Friday 5 September 2014

Llechwedd Slate Caverns, Snowdonia

The final attraction that we visited on our holiday in Snowdonia was the Llechwedd Slate Caverns in the heart of Snowdonia.

We were lucky because we only had to wait for a few minutes at the ticket desk and then managed to get straight onto the next tour. The tours run every 15 minutes, but you might need to wait for the next tour with spaces. Although you can book tickets online in advance to save waiting at the ticket desk, you can't choose a specific tour. So if you are visiting when it's likely to be busy (for example in the school holidays on a rainy day!) then it's worth arriving early as I can see that you might end up with a wait!
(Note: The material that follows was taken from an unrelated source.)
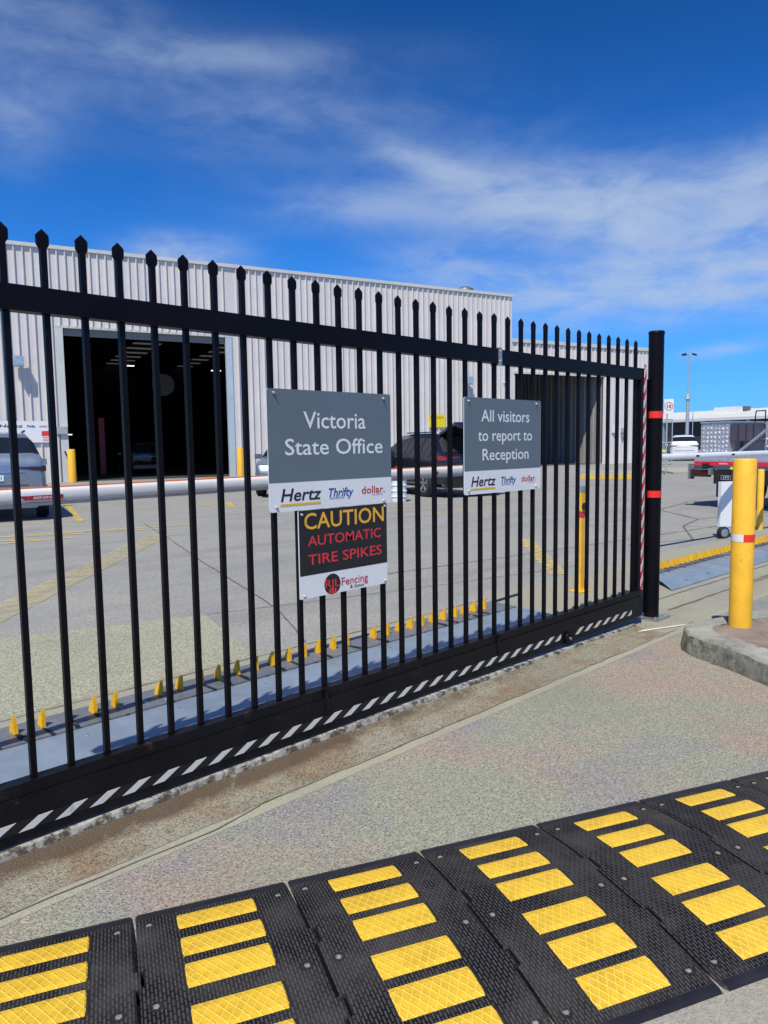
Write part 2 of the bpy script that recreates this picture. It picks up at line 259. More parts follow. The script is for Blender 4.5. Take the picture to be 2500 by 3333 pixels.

The Llechwedd Slate Caverns, Snowdonia

We donned the obligatory hard hats and boarded the train down into the mine for the Victorian Mine Tour.

The Llechwedd Slate Caverns, Snowdonia

The train into the mine is the steepest cable railway in Britain. Harry was a bit apprehensive as it's quite a small train and as you go down the lighting is quite dim, but it's not a long journey and he was fine. 

The Llechwedd Slate Caverns, Snowdonia

At the bottom, the guide gives you a brief introduction to the mine, and then you move through a series of caverns with a short stop at each for an audio and visual presentation that focuses on the mine as it was worked in Victorian times. This part of the tour tells the story of Sion Dolgarregddu, a twelve year old boy who has just begun working in the mine digging slate with his father.

Although a focus of the tour is the hardships faced by the miners, some of the caverns are breathtakingly beautiful. There is a lovely walk alongside an underground lake which was like something from a fairytale, and at many stops lights and music are used to highlight the impressive caverns cut from the rocks. I tried to take some photographs but I'm afraid they don't really show off how lovely the caverns looked.

The tour guide also demonstrated to us the tools that the Victorian miners used. It really was shockingly difficult, slow and dangerous work, and for minimal pay.

The Llechwedd Slate Caverns, Snowdonia

The Llechwedd Slate Caverns, Snowdonia

The temperature in the mine remains constant throughout the year, and I was interested to see some racks which are used for storing cheddar cheese underground to mature for three months. The cheese is on sale in Sainsbury's, so I'll be looking out for it now!

The tour lasted about an hour, and after the tour we were treated to a slate splitting demonstration above ground in the workshop. Harry was very lucky, and was chosen to help the demonstrator. He was so interested, and absolutely thrilled to be able to take home the piece of slate that he had helped to split! You can buy a piece of slate from the mine to take home for £1, as well as all sorts of slate souvenirs like coasters, wine racks, or personalised nameplates for your home.

The Llechwedd Slate Caverns, Snowdonia

There are 61 steps to descend on the tour and 70 steps to ascend. They are well lit and wide, and we didn't have any problems. Inside the mine it is quite cold and damp, so make sure to dress warmly. There are points on the tour where the lights are dimmed and very briefly turned out, and a few narrow tunnels to walk through, but the caverns underground are fairly spacious. 

We were provided with complimentary tickets to the Llechwedd Slate Caverns in exchange for this review. An adult ticket to the Victorian Mine Tour is currently £14.95, and a child ticket is £9.95. Children under 3 are free and there is a 10% discount if you book four or more tickets including at least one adult ticket.